La división socioeconómica lo impugnaría; por eso, es
rechazada. La
división socioeconómica muestra una realidad desagradable que
tratamos de ocultar con el capital social o cultural, con esa
distinción que nos separa de los demás.
La
división socioeconómica nos recuerda que la mayoría estamos en la
parte amplia de la campana de Gauss, que somos
iguales a todas las personas con las que compartimos vagón de tren,
andén de metro o atasco.
El modelo ideológico no lo admite. Nada a largo plazo, sin vínculos.
No hay nadie igual a nadie. En el concepto del 99%, no sólo deberían
estar las personas que viven en pisos sociales, sino los habitantes
de los barrios del centro que trabajan en la panadería de Sennett a
la espera de encontrar un trabajo de lo que han estudiado o los
habitantes de los adosados dúplex con piscina y jardín. Es obvio
decir que todas ellas no se reconocen como miembros del mismo grupo.

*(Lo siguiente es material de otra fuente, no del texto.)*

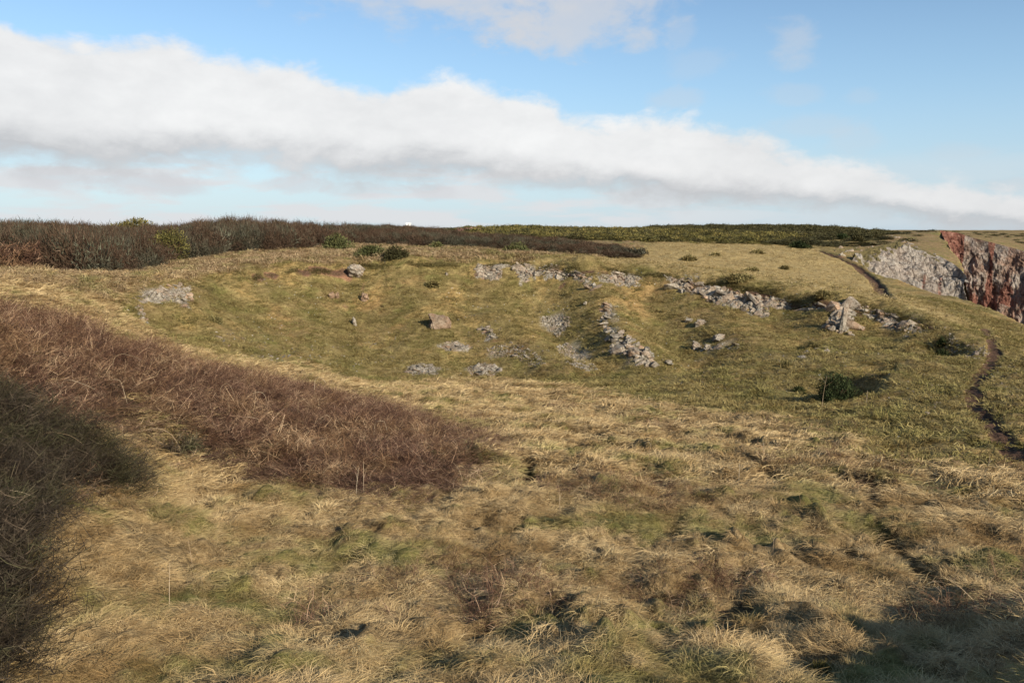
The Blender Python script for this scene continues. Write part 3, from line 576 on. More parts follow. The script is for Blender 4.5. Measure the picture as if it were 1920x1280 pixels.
BO = [(667, 507, 32, 22, 'grey capping boulder perched above red earth on the rim', 1.0), (823, 598, 46, 36, 'lone dome-shaped pinkish boulder in the middle of the back slope', .9), (1097, 569, 9, 9, 'small round pale boulder high on the slope above the scree', 1),
      (664, 603, 12, 14, 'narrow upright stone low on the left half of the back slope', 1.2), (684, 558, 16, 16, 'pinkish stone on the slope below the capping boulder', 1), (622, 553, 14, 12, 'left stone of the pinkish pair halfway up the left slope', .9), (632, 552, 12, 11, 'right stone of the pinkish pair halfway up the left slope', .9),
      (838, 512, 7, 6, 'tiny white stone on the turf left of the central rim crag', .8), (1292, 600, 14, 7, 'flat pale stone alone on the slope under the longest crag', .6), (1312, 604, 22, 12, 'flat grey slab stone beside a smaller one under the longest crag', .5), (1345, 632, 30, 14, 'wedge of pale rock just above the low slab line', .6),
      (1305, 646, 18, 14, 'rounded stone at the left end of the low slab line', .8), (1325, 649, 16, 11, 'second rounded stone at the left end of the low slab line', .8), (1253, 682, 20, 9, 'flat stone beyond the foot of the jagged spur crag', .5), (1505, 668, 26, 7, 'long flat white stone near the floor on the right', .4),
      (1829, 663, 16, 10, 'pale block beside the cliff path at the end of the hollow', .8), (1815, 664, 12, 9, 'smaller pale block next to the one beside the cliff path', .8), (1738, 776, 9, 7, 'pale stone on the open turf left of the cliff path', .8), (1728, 812, 8, 6, 'pale stone lower down the open turf left of the cliff path', .8), (1905, 692, 8, 6, 'white stone on the turf right of the cliff path', .8), (1580, 602, 12, 50, 'tall white upright stone face in the pale buttress', 1)]
for k, (u, v, pw, ph, lb, fl) in enumerate(BO):
    p = at(u, v + ph * .35); s = pw / F * p[1]; h = ph / F * p[1]; z = g1(p[0], p[1])
    o = link('boulder', big_rock(50 + k, ROCKW if k in (1, 4, 5, 6) else ROCK, (s, s * .8, h * 1.25), 3 if pw > 15 else 1)); o.location = (p[0], p[1], z + h * (.08 if k == 1 else .35)); o.rotation_euler = (0, .1, k * .7 if ph < 50 else 0)
    tag(o, lb, 'boulder', 'loose boulders on the turf')
# scree: too many stones to count
def scree(label, spots, n, px, seed):
    r = random.Random(seed); protos = []
    for k in range(6):
        bm = hull_rock(200 + k, 9, (1, .9, .7)); bm.verts.ensure_lookup_table(); protos.append((np.array([v.co[:] for v in bm.verts]), [[v.index for v in f.verts] for f in bm.faces])); 
        for i_, v in enumerate(bm.verts): v.index = i_
        protos[-1] = (np.array([v.co[:] for v in bm.verts]), [[v.index for v in f.verts] for f in bm.faces]); bm.free()
    Vs, Fs, k0 = [], [], 0
    for k in range(n):
        u, v = in_poly_px(r.choice(spots), r); p = at(u, v); m = px * r.uniform(.4, 1.4) / F * p[1]; M = np.array(Euler((r.uniform(-.5, .5), r.uniform(-.5, .5), r.uniform(0, 6.3))).to_matrix()) * m
        co, fs = r.choice(protos); Vs.append(co @ M.T + np.array((p[0], p[1], g1(p[0], p[1]) + m * .12))); Fs += [[q + k0 for q in f] for f in fs]; k0 += len(co)
    o = link('scree', mesh_np('scree', np.concatenate(Vs), Fs, ROCK, False)); tag(o, label, 'scree', 'patches of fine scree', 'stuff')
scree('fan of fine pale scree on the slope, upper one', [[(1008, 594), (1072, 594), (1066, 614), (1046, 634), (1030, 618)]], 420, 4.5, 31)
scree('fan of fine pale scree on the slope, lower one', [[(1042, 650), (1066, 646), (1090, 668), (1124, 692), (1098, 696), (1056, 674)]], 430, 4.5, 32)
scree('pale stones spilled between the hollow and the cliff path', [[(1784, 630), (1800, 640), (1856, 650), (1850, 676), (1790, 672), (1776, 655)], [(1770, 612), (1800, 640), (1785, 668), (1776, 640)]], 240, 4.2, 33)
scree('fine rubble under the far rim crags', [OC[5][2], OC[7][2], OC[8][2], OC[11][2], OC[4][2], OC[13][2]], 1100, 5.0, 34)
scree('fine rubble on the bare patches at the foot of the back slope', [OC[15][2], OC[16][2], OC[17][2], OC[19][2], OC[19][2], OC[2][2]], 800, 4.2, 35)
scree('stray white pebbles on the floor of the hollow', [[(1180, 690), (1500, 660), (1700, 660), (1650, 720), (1300, 745)], [(820, 600), (1120, 560), (1250, 690), (900, 700)], [(1700, 700), (1820, 700), (1820, 800), (1680, 800)], [(1870, 680), (1920, 680), (1920, 760), (1850, 720)], [(400, 620), (560, 650), (700, 640), (780, 690), (560, 690)]], 800, 3.6, 36)

# ------------------------------------------------------------------ scattered plants
def gn_scatter(name, pts, rot, scl, idx_, protos, label, cat, group=None):
    """grass and scrub nobody could count: one object that sets its tufts by geometry nodes"""
    me = bpy.data.meshes.new(name); n = len(pts); me.vertices.add(n); me.vertices.foreach_set('co', np.asarray(pts, np.float32).ravel())
    a = me.attributes.new('rot', 'FLOAT_VECTOR', 'POINT'); a.data.foreach_set('vector', np.asarray(rot, np.float32).ravel())
    a = me.attributes.new('scl', 'FLOAT_VECTOR', 'POINT'); a.data.foreach_set('vector', np.asarray(scl, np.float32).ravel())
    a = me.attributes.new('idx', 'INT', 'POINT'); a.data.foreach_set('value', np.asarray(idx_, np.int32))
    o = link(name, me); tag(o, label, cat, group, 'stuff')
    col = bpy.data.collections.new(name + '_kinds')
    for k, pm in enumerate(protos): col.objects.link(bpy.data.objects.new(f'{name}_kind_{k:02d}', pm))
    ng = bpy.data.node_groups.new(name + '_scatter', 'GeometryNodeTree')
    ng.interface.new_socket('Geometry', in_out='INPUT', socket_type='NodeSocketGeometry'); ng.interface.new_socket('Geometry', in_out='OUTPUT', socket_type='NodeSocketGeometry')
    nd = ng.nodes; gi = nd.new('NodeGroupInput'); go = nd.new('NodeGroupOutput'); ip = nd.new('GeometryNodeInstanceOnPoints'); ci = nd.new('GeometryNodeCollectionInfo')
    ci.inputs['Collection'].default_value = col; ci.inputs['Separate Children'].default_value = True; ci.inputs['Reset Children'].default_value = True
    L = ng.links.new
    def na_(nm, ty):
        q = nd.new('GeometryNodeInputNamedAttribute'); q.data_type = ty; q.inputs[0].default_value = nm
        return [s for s in q.outputs if s.enabled and s.name == 'Attribute'][0]
    er = nd.new('FunctionNodeEulerToRotation'); L(na_('rot', 'FLOAT_VECTOR'), er.inputs[0])
    L(gi.outputs[0], ip.inputs['Points']); L(ci.outputs[0], ip.inputs['Instance']); ip.inputs['Pick Instance'].default_value = True
    L(na_('idx', 'INT'), ip.inputs['Instance Index']); L(er.outputs[0], ip.inputs['Rotation']); L(na_('scl', 'FLOAT_VECTOR'), ip.inputs['Scale']); L(ip.outputs[0], go.inputs[0])
    md = o.modifiers.new('scatter', 'NODES'); md.node_group = ng
    return o
class Strip:
    """collects thin tapering ribbons"""
    def __init__(s): s.V = []; s.F = []; s.c = []
    def add(s, pts, w0, w1, side, col=0.0):
        k = len(s.V); n = len(pts)
        for i, p in enumerate(pts):
            w_ = w0 + (w1 - w0) * i / (n - 1); s.V.append(p - side * w_ / 2); s.V.append(p + side * w_ / 2); s.c += [col, col]
        for i in range(n - 1): s.F.append((k + 2 * i, k + 2 * i + 1, k + 2 * i + 3, k + 2 * i + 2))
    def mesh(s, name, mat):
        me = mesh_np(name, np.array(s.V), np.array(s.F), mat, True); vattr(me, 'hue', s.c); return me
def plant_material(name, stops, patch=None, patch_scale=.6, lo=.48, hi=.6, rnd=.35, trans=.0):
    """stops: dull to bright colours of single blades; patch: colours that take over in drifts across the ground"""
    m, t, b = mat_new(name, .85, .1); p = geo_pos(t); oi = t.node('ShaderNodeObjectInfo').outputs['Random']
    h = t.math('ADD', t.math('MULTIPLY', att(t, 'hue'), 1 - rnd), t.math('MULTIPLY', oi, rnd))
    k = len(stops) - 1; c = t.ramp(h, [(i / k, s) for i, s in enumerate(stops)])
    if patch:
        k = len(patch) - 1; c2 = t.ramp(h, [(i / k, s) for i, s in enumerate(patch)]); nz = t.noise(t.mapping(p, loc=(3, 71, 0)), patch_scale, 4, .6)
        c = t.mix(t.ss(t.math('ADD', nz, t.math('MULTIPLY', t.math('SUBTRACT', oi, .5), .10)), lo, hi), c, c2)
    c = t.mix(1, c, t.ramp(t.noise(t.mapping(p, loc=(5, 2, 8)), 1.1, 4, .65), [(.36, (.62, .56, .48)), (.5, (.96, .96, .95)), (.62, (1.16, 1.18, 1.18))]), 'MULTIPLY')
    t.put(b.inputs['Base Color'], c); return m
def dirv(a, e): return np.array((math.cos(a) * math.cos(e), math.sin(a) * math.cos(e), math.sin(e)))
def tuft(seed, mat, n=46, ln=(.22, .42), wd=.007, spread=.16, comb=.5, up=1.0):
    """a matted tuft: blades rise, lean with the wind and fall over"""
    r = np.random.default_rng(seed); S = Strip()
    for k in range(n):
        a = r.uniform(0, 6.283); rr = spread * math.sqrt(r.uniform()); root = np.array((rr * math.cos(a), rr * math.sin(a), -.03))
        d = dirv(a + r.normal(0, .6), 0) * r.uniform(.2, 1) + np.array((comb * 1.6, 0, 0)) * r.uniform(.3, 1.2); d /= np.linalg.norm(d) + 1e-6
        L_ = r.uniform(*ln); h = L_ * r.uniform(.35, .8) * up; sd = np.cross(d, (0, 0, 1)) + .45 * r.normal(size=3); sd /= np.linalg.norm(sd)
        lat = np.cross(d, (0, 0, 1)) * r.normal(0, .2) * L_
        pts = [root, root + d * L_ * .28 + np.array((0, 0, h * .75)), root + d * L_ * .62 + np.array((0, 0, h * .85)) + lat * .5, root + d * L_ * .98 + lat + np.array((0, 0, h * r.uniform(.25, .75)))]
        S.add(pts, wd, wd * .3, sd, r.beta(2, 2))
    return S.mesh('tuft', mat)
def twigs(seed, mat, n=46, hgt=(.5, 1.0), wd=.009, spread=.35, lean=.35, side=4, sl=.28):
    """a clump of bare stems with side shoots"""
    r = np.random.default_rng(seed); S = Strip()
    for k in range(n):
        a = r.uniform(0, 6.283); rr = spread * math.sqrt(r.uniform()); p = np.array((rr * math.cos(a), rr * math.sin(a), -.05)); L_ = r.uniform(*hgt)
        e = 1.5 - abs(r.normal(0, lean)) - lean * .5; a2 = a + r.normal(0, .9); pts = [p]; m = 4
        for i in range(m):
            q = dirv(a2, e); p = p + q * L_ / m; pts.append(p); e -= abs(r.normal(0, .22)); a2 += r.normal(0, .3)
        sd = np.array((r.normal(), r.normal(), .15)); sd /= np.linalg.norm(sd); hue = r.uniform() ** 1.6
        S.add(pts, wd, wd * .35, sd, hue)
        for j in range(side):
            f = r.uniform(.3, 1) * (m - .01); i = int(f); b0 = pts[i] + (pts[i + 1] - pts[i]) * (f - i); q = dirv(r.uniform(0, 6.283), r.uniform(-.2, 1.2)); s2 = np.cross(q, r.normal(size=3)); s2 /= np.linalg.norm(s2)
            l2 = sl * r.uniform(.4, 1.1); S.add([b0, b0 + q * l2 * .5, b0 + q * l2 + np.array((0, 0, r.normal(0, .15) * l2))], wd * .7, wd * .3, s2, hue * .7 + .3 * r.uniform())
    return S.mesh('twigs', mat)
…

Cada uno busca sus soluciones o sus lenitivos. Pedir
un "glovo" o un "uber" proporciona un momentáneo alivio social, lo mismo
que colocar el cartel de la alarma, criticar a taxistas o estibadores
o elegir un colegio especial para los niños.
No
se puede debatir qué hacer sin saber quién. Tan inútil es
mitificar a los viejos panaderos como pensar que es sencillo coagular
a grupos sociales con un nombre y un logo, como hace la compañía
para la que trabajan. En ocasiones, es
complicado distinguir las nuevas formas de la política de la
responsabilidad social corporativa de las empresas.
La construcción de espacios comunes, instituciones donde incorporar
la existencia social y una estructura que facilite la narrativa
personal e impida la sensación de vulnerabilidad es más importante
que los movimientos políticos concretos. La clave de cualquier
cambio no es ganar, sino abandonar la competición. Es rara la
actividad donde no se compite, donde no sea importante ganar.
No
somos el 99%, sino millones de porcentajes insignificantes luchando
entre sí.
No somos distintos de los campesinos, artesanos o mendigos del XVIII,
superados por el nuevo modelo. Podemos
crearnos la ilusión de estar dentro, pero nos devorará cuando
quiera, cuando sea necesario.
Lo hará en nombre de la competitividad o la productividad, pero
también podría hacerlo en nombre de la sostenibilidad. No lo vamos
a saber controlar.
No
podemos ser el 99% porque no somos nada.